▸ STATED PROBLEM:
Output, please, exactly those lines of the listing that come before the line with "return np.where(c <= 0.04045, c", along with that line itself.

Scripts that build scenes:
■ ■ ■ ■ ■ ■ ■
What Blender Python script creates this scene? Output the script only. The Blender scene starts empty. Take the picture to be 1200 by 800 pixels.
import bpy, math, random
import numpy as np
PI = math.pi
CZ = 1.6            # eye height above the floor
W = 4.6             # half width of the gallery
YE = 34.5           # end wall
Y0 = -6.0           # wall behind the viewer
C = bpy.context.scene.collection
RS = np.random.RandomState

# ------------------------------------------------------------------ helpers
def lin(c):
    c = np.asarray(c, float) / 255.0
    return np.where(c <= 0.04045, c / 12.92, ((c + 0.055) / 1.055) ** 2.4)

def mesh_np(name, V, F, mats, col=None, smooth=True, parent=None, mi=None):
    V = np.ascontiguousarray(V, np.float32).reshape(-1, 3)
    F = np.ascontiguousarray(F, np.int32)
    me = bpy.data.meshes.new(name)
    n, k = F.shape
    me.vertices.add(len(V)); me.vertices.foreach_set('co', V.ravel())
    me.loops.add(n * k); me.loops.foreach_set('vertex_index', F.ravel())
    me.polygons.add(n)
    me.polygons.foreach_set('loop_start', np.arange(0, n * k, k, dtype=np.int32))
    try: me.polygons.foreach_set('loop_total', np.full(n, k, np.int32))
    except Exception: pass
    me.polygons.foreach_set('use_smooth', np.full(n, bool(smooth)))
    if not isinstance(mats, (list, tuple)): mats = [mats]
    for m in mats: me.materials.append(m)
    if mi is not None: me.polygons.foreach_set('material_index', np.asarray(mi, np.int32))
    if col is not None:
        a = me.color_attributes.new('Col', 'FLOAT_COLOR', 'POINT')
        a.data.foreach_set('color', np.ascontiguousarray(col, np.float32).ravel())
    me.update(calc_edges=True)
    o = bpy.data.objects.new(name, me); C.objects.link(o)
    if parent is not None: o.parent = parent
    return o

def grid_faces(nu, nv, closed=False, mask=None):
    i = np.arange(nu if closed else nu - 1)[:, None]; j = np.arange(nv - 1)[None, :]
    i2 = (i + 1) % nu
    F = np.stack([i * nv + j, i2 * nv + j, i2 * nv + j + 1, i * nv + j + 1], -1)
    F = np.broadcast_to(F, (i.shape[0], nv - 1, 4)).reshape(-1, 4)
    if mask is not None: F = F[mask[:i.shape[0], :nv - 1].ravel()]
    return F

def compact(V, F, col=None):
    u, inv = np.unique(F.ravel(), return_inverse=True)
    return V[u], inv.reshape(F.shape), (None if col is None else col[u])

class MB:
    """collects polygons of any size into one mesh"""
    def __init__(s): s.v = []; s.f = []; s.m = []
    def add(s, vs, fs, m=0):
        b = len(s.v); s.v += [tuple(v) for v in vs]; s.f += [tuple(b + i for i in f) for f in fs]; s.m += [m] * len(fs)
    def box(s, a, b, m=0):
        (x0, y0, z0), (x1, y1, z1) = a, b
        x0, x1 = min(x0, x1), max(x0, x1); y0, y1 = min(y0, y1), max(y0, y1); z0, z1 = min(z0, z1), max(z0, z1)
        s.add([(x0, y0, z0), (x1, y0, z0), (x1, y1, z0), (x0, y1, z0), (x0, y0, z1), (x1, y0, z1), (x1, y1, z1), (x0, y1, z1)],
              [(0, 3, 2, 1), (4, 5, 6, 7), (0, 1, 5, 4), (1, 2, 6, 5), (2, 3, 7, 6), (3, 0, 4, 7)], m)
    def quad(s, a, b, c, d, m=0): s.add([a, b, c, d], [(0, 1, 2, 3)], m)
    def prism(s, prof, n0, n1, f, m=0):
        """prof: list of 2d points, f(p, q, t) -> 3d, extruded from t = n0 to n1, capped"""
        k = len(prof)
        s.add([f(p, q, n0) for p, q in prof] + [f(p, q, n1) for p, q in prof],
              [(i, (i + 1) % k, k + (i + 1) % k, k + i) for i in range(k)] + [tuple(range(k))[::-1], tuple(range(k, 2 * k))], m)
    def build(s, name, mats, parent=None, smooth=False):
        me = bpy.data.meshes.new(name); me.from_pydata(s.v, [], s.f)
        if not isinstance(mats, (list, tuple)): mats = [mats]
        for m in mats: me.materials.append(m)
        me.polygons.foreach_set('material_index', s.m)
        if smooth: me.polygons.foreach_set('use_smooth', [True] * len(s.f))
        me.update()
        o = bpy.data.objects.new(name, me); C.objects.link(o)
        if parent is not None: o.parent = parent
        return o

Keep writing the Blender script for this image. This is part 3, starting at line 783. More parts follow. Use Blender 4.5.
■ ■ ■ ■ ■ ■ ■
▸ THE COMPLETED TASK:
What Blender Python script creates this scene? Output the script only. The Blender scene starts empty. Take the picture to be 1200 by 800 pixels.
import bpy, math, random
import numpy as np
PI = math.pi
CZ = 1.6            # eye height above the floor
W = 4.6             # half width of the gallery
YE = 34.5           # end wall
Y0 = -6.0           # wall behind the viewer
C = bpy.context.scene.collection
RS = np.random.RandomState

# ------------------------------------------------------------------ helpers
def lin(c):
    c = np.asarray(c, float) / 255.0
    return np.where(c <= 0.04045, c / 12.92, ((c + 0.055) / 1.055) ** 2.4)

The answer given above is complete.